Dans la préface du premier tome, le scénariste avait explicité son intention : raconter une histoire de genre, en considérant Twin Peaks de
David Lynch &
Mark Frost, comme un genre en soi. Il avait plutôt bien réussi à capturer l'étrangeté de cette série, les sous-entendus, le mystère. le lecteur revient donc en supposant qu'il en sera de même pour cette deuxième partie. Il découvre qu'il s'agit de la fin de la saison avec une résolution qui n'appelle pas particulièrement de suite. du coup, le récit change un peu de genre puisque les auteurs apportent une explication à chaque mystère. Ils retracent la vie de Marshall Gooder, le propriétaire des magasins Everything, et expliquent comment il a acquis et mis en oeuvre la capacité d'influencer les clients. Ils expliquent également qui est l'Interlocuteur et son lien avec Shirley, qui est la vielle dame du phare, et ce que Lori
Dunbar a de particulier, sans oublier Mister Bear. En fonction de ses attentes, le lecteur peut se trouver un peu désappointé de ce changement de registre, ou au contraire satisfait de comprendre la logique qui sous-tend ce récit.
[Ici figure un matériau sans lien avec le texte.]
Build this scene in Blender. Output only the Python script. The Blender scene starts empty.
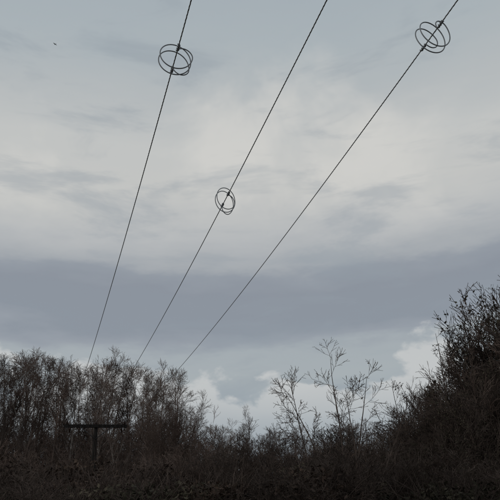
import bpy, math, random
from mathutils import Vector, Matrix, Quaternion, noise
rnd=random.Random(11)
D=bpy.data; C=bpy.context
def link(o,parent=None):
    C.collection.objects.link(o)
    if parent: o.parent=parent
    return o
# ---------------------------------------------------------------- materials
def mat(name,c1,c2,scale=3.0,rough=0.9,objvar=0.0,bump=0.0,detail=2,stretch=(1,1,1)):
    m=D.materials.new(name); m.use_nodes=True; nt=m.node_tree; N=nt.nodes; K=nt.links
    b=N['Principled BSDF']; b.inputs['Roughness'].default_value=rough
    b.inputs['Specular IOR Level'].default_value=0.15
    tc=N.new('ShaderNodeTexCoord'); mp=N.new('ShaderNodeMapping'); mp.inputs['Scale'].default_value=stretch
    K.new(tc.outputs['Object'],mp.inputs[0])
    n=N.new('ShaderNodeTexNoise'); n.inputs['Scale'].default_value=scale; n.inputs['Detail'].default_value=detail
    K.new(mp.outputs[0],n.inputs['Vector'])
    r=N.new('ShaderNodeValToRGB'); r.color_ramp.elements[0].position=.35; r.color_ramp.elements[1].position=.65
    r.color_ramp.elements[0].color=(*c1,1); r.color_ramp.elements[1].color=(*c2,1)
    K.new(n.outputs['Fac'],r.inputs[0]); out=r.outputs[0]
    if objvar>0:
        oi=N.new('ShaderNodeObjectInfo'); mr=N.new('ShaderNodeMapRange')
        mr.inputs[3].default_value=1-objvar; mr.inputs[4].default_value=1+objvar
        K.new(oi.outputs['Random'],mr.inputs[0])
        hs=N.new('ShaderNodeHueSaturation'); K.new(out,hs.inputs['Color']); K.new(mr.outputs[0],hs.inputs['Value']); out=hs.outputs[0]
    K.new(out,b.inputs['Base Color'])
    if bump>0:
        bp=N.new('ShaderNodeBump'); bp.inputs['Strength'].default_value=bump; bp.inputs['Distance'].default_value=.02
        K.new(n.outputs['Fac'],bp.inputs['Height']); K.new(bp.outputs[0],b.inputs['Normal'])
    return m
bark=mat('bark_brown',(.092,.064,.053),(.19,.138,.114),1.0,objvar=.4)
bark_pale=mat('bark_pale',(.17,.14,.122),(.40,.345,.31),1.2,objvar=.45)
bark_dark=mat('bark_dark',(.050,.037,.031),(.105,.078,.065),2.0,objvar=.35)
leafm=mat('ivy_leaf',(.036,.032,.022),(.075,.062,.043),.8,objvar=.35)
deadleaf=mat('dead_leaf',(.050,.034,.027),(.11,.074,.054),.9,objvar=.35)
wood=mat('weathered_pole_wood',(.014,.012,.011),(.034,.029,.026),6,bump=.5,stretch=(3,3,.4))
steel=mat('galvanised_steel',(.03,.03,.032),(.07,.07,.075),12,rough=.6)
porc=mat('brown_porcelain',(.02,.01,.008),(.035,.018,.012),4,rough=.3)
wirem=mat('aluminium_conductor',(.22,.22,.225),(.36,.36,.365),20,rough=.6)
pvc=mat('grey_pvc',(.22,.225,.235),(.29,.295,.305),9,rough=.5)
grass=mat('rough_grass',(.018,.018,.010),(.06,.05,.028),.35,bump=.6,detail=10)
birdm=mat('bird_feather',(.012,.012,.012),(.03,.03,.03),9)
# ---------------------------------------------------------------- mesh helpers
class MB:
    def __init__(s): s.v=[];s.f=[];s.m=[]
    def tube(s,pts,rad,k,mi=0,cap=False):
        base=len(s.v); n=len(pts)
        d=(pts[1]-pts[0]).normalized(); a=d.orthogonal().normalized()
        for i in range(n):
            d=(pts[min(i+1,n-1)]-pts[max(i-1,0)]).normalized()
            a=(a-d*a.dot(d)).normalized(); b=d.cross(a); r=rad[i]
            for j in range(k):
                t=2*math.pi*j/k; s.v.append(pts[i]+a*(math.cos(t)*r)+b*(math.sin(t)*r))
        for i in range(n-1):
            for j in range(k):
                q=base+i*k; j2=(j+1)%k
                s.f.append((q+j,q+j2,q+k+j2,q+k+j)); s.m.append(mi)
        if cap:
            s.f.append(tuple(base+j for j in reversed(range(k)))); s.m.append(mi)
            s.f.append(tuple(base+(n-1)*k+j for j in range(k))); s.m.append(mi)
    def leaf(s,p,size,mi,R):
        a=Vector((R.gauss(0,1),R.gauss(0,1),R.gauss(0,1))).normalized(); b=a.orthogonal().normalized()
        b=Quaternion(a,R.uniform(0,6.28))@b; c=a.cross(b)
        base=len(s.v); s.v+= [p-b*size,p+c*size*.45,p+b*size,p-c*size*.45]
        s.f.append((base,base+1,base+2,base+3)); s.m.append(mi)
    def box(s,c,sx,sy,sz,mi=0,rot=None):
        base=len(s.v)
        for z in(-1,1):
            for y in(-1,1):
                for x in(-1,1):
                    p=Vector((x*sx/2,y*sy/2,z*sz/2))
                    if rot: p=rot@p
                    s.v.append(c+p)
        for f in((0,2,3,1),(4,5,7,6),(0,1,5,4),(2,6,7,3),(0,4,6,2),(1,3,7,5)):
            s.f.append(tuple(base+i for i in f)); s.m.append(mi)
    def mesh(s,name,mats,smooth=True):
        me=D.meshes.new(name); me.from_pydata([tuple(v) for v in s.v],[],s.f)
        for m in mats: me.materials.append(m)
        me.polygons.foreach_set('material_index',s.m)
        if smooth: me.polygons.foreach_set('use_smooth',[True]*len(s.f))
        me.update(); return me
def obj(name,me,parent=None,loc=(0,0,0)):
    o=D.objects.new(name,me); o.location=loc; return link(o,parent)
def rv(R): return Vector((R.gauss(0,1),R.gauss(0,1),R.gauss(0,1))).normalized()
def branch(mb,R,p,d,L,r,lvl,S):
    q=S[lvl]; n=q['n']; pts=[p.copy()]; rad=[r]; dirs=[d.copy()]
    for i in range(n):
        d=(d+rv(R)*q['wob']+Vector((0,0,q['up']))).normalized()
        p=p+d*(L/n); pts.append(p.copy()); dirs.append(d.copy())
        rad.append(max(r*(1-(i+1)/n*q.get('tap',.85)),S['rmin']))
    mb.tube(pts,rad,q['k'],q.get('mi',0))
    if lvl+1 in S:
        c=S[lvl+1]; m=int(q['kids']*R.uniform(.75,1.25)+.5)
        for i in range(m):
            t=q['t0']+(1-q['t0'])*((i+R.random())/m); x=min(t*n,n-1e-3); j=int(x); f=x-j
            pp=pts[j].lerp(pts[j+1],f); dd=dirs[j+1]
            ax=dd.cross(rv(R)); ax=ax.normalized() if ax.length>1e-3 else Vector((1,0,0))
            nd=Quaternion(ax,math.radians(R.gauss(q['ang'],q['ang']*.22)))@dd
            taper=(1-.62*(t-q['t0'])/(1-q['t0']+1e-6))
            branch(mb,R,pp,nd,c['len']*taper*R.uniform(.6,1.2),max(rad[j]*.55*R.uniform(.7,1),S['rmin']),lvl+1,S)
    if 'leaf' in q:
        for i in range(q['leaf']):
            if R.random()<q.get('lp',1):
                j=R.randrange(n); mb.leaf(pts[j].lerp(pts[j+1],R.random())+rv(R)*.04,R.uniform(*S['ls']),S['lmi'],R)
# tall bare tree (ash / birch), 10 m nominal
def tall_tree(seed,pale):
    R=random.Random(seed); mb=MB(); p=1 if pale else 0
    S={'rmin':.0075,0:dict(n=10,wob=.07,up=.05,k=5,kids=24,t0=.22,ang=42,tap=.93,mi=p),
       1:dict(len=2.7,n=5,wob=.15,up=.12,k=3,kids=10,t0=.12,ang=42,mi=p),
       2:dict(len=1.05,n=3,wob=.18,up=.05,k=3,kids=5,t0=.12,ang=42,mi=0),
       3:dict(len=.5,n=1,wob=.15,up=.03,k=3)}
    branch(mb,R,Vector((0,0,-.2)),Vector((R.gauss(0,.06),R.gauss(0,.06),1)).normalized(),10.0,.12,0,S)
    return mb.mesh('tall_tree',[bark,bark_pale])
# multi-stem thicket shrub
def shrub(seed,stems=11,leaf=0,H=4.6,spread=.5,barkm=None,twig=7,pk=2,fr=1.0,ls=(.03,.06)):
    R=random.Random(seed); mb=MB()
    S={'rmin':.006,'ls':ls,'lmi':1,
       0:dict(n=6,wob=.10,up=.05,k=4,kids=10,t0=.12,ang=36),
       1:dict(len=1.7*fr,n=4,wob=.15,up=.08,k=3,kids=twig,t0=.1,ang=38),
       2:dict(len=.75*fr,n=2,wob=.18,up=.06,k=3,kids=pk,t0=.2,ang=36),
       3:dict(len=.35*fr,n=1,wob=.15,up=.03,k=3)}
    if leaf: S[2]['leaf']=leaf; S[1]['leaf']=leaf*2
    for i in range(stems):
        a=R.uniform(0,6.28); s=R.uniform(.05,spread)
        branch(mb,R,Vector((math.cos(a)*s*.8,math.sin(a)*s*.8,-.1)),Vector((math.cos(a)*s,math.sin(a)*s,1)).normalized(),H*R.uniform(.7,1.08)*(1-.35*s),.035,0,S)
    return mb.mesh('shrub',[barkm or bark,leafm if leaf else deadleaf])
# low bramble mound: leaves on the shell of several lobes, arching canes
def mound(seed,lm):
    R=random.Random(seed); mb=MB()
    lob=[(R.uniform(-1.3,1.3),R.uniform(-.8,.8),R.uniform(.4,1.2),R.uniform(.5,.95)) for _ in range(8)]
    for x,y,z,r in lob:
        for i in range(700):
            d=rv(R); rr=r*R.uniform(.72,1.06); p=Vector((x,y,z))+d*rr
            if p.z<0: continue
            mb.leaf(p,R.uniform(.03,.075),1,R)
        for i in range(30):
            d=(rv(R)+Vector((0,0,.7))).normalized(); p=Vector((x,y,z*.3)); pts=[p]
            for k in range(5):
                d=(d+rv(R)*.2+Vector((0,0,-.06))).normalized(); pts.append(pts[-1]+d*r*.52)
            mb.tube(pts,[.009,.008,.007,.006,.005,.004],3,0)
    return mb.mesh('mound',[bark_dark,lm])
# ---------------------------------------------------------------- ground
def gz(x,y): return .25*noise.noise(Vector((x*.05,y*.05,0)))*min(1,math.hypot(x,y)/12)
def make_ground():
    v=[];f=[];rings=[0.5]
    while rings[-1]<4000: rings.append(rings[-1]*1.12+.25)
    n=72; v.append((0,0,0))
    for r in rings:
        for j in range(n):
            a=2*math.pi*j/n; x,y=r*math.cos(a),r*math.sin(a); v.append((x,y,gz(x,y)))
    for j in range(n): f.append((0,1+j,1+(j+1)%n))
    for i in range(len(rings)-1):
        for j in range(n):
            b=1+i*n; j2=(j+1)%n; f.append((b+j,b+n+j,b+n+j2,b+j2))
    me=D.meshes.new('ground'); me.from_pydata(v,[],f); me.materials.append(grass)
    me.polygons.foreach_set('use_smooth',[True]*len(f)); obj('ground',me)
make_ground()
# ---------------------------------------------------------------- vegetation
def empty(name):
    o=D.objects.new(name,None); o.empty_display_size=.5; return link(o)
def put(me,name,parent,x,y,h,nom,wid=1.0,R=rnd):
    o=obj(name,me,parent,(x,y,gz(x,y))); s=h/nom
    o.scale=(s*wid,s*wid,s); o.rotation_euler=(R.gauss(0,.03),R.gauss(0,.03),R.uniform(0,6.28)); return o
T=[tall_tree(100+i,i%2==0) for i in range(6)]
SH=[shrub(200+i) for i in range(4)]
SD=[shrub(250+i,barkm=bark_dark,stems=13,twig=8) for i in range(3)]
SL=[shrub(300+i,leaf=3,stems=12,barkm=bark_dark) for i in range(3)]
MO=[mound(400+i,leafm if i%2 else deadleaf) for i in range(4)]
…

Dans les deux cas, la surprise est au rendez-vous.
L'intrigue reprend donc le dessus et le petit groupe d'individus qui n'ont pas succombé à la bienveillance imposée de Everything, entre en résistance active. le lecteur retrouve ces individus bizarres : Lori
Dunbar paisible et calme, acceptant les choses comme elles sont, Shirley qui apparaît plus carriériste que jamais, Steven (ou Steve, ou Stephen) aussi sérieux qu'intransigeant, et Marshall Gooder à l'apparence affable et débonnaire, mais aux idées bien arrêtées. Les dessins ont conservé leur apparence simple et gentille, avec des émotions parfois peu filtrées, et des décors simplifiés, ce qui donne une lecture rapide, et une assimilation immédiate de chaque case. Effectivement en regardant Lori, le lecteur voit une jeune trentenaire posée, tranquille au point de paraître parfois naïve, et sûre de ses valeurs. Elle possède un physique ordinaire, et n'est jamais réduite à un simple objet même dans sa robe bras nu. Par comparaison, Shirley apparaît beaucoup plus dynamique dans son langage corporel, beaucoup plus entreprenante, avec une silhouette plus soignée et plus séduisante, mais là encore sans être réduite à un objet de concupiscence. Il est impossible de ne pas se détendre devant la bonhommie de Marshall Gooder, un homme d'une soixantaine d'années, de petite taille, toujours souriant, avec une belle moustache, une sorte de grand-père affectueux, avec un petit air de
Stan Lee, sans son côté bateleur et bonimenteur. Sarah, l'habitante du phare, est son pendant féminin, petite et rassurante également, mais sans la fausseté inquiétante de Marshall. Mister Bear, la peluche d'ours bleu, reste de la partie, élément enfantin en décalage avec le reste, faisant ressortir le réalisme avec lequel l'artiste dessine les autres personnages.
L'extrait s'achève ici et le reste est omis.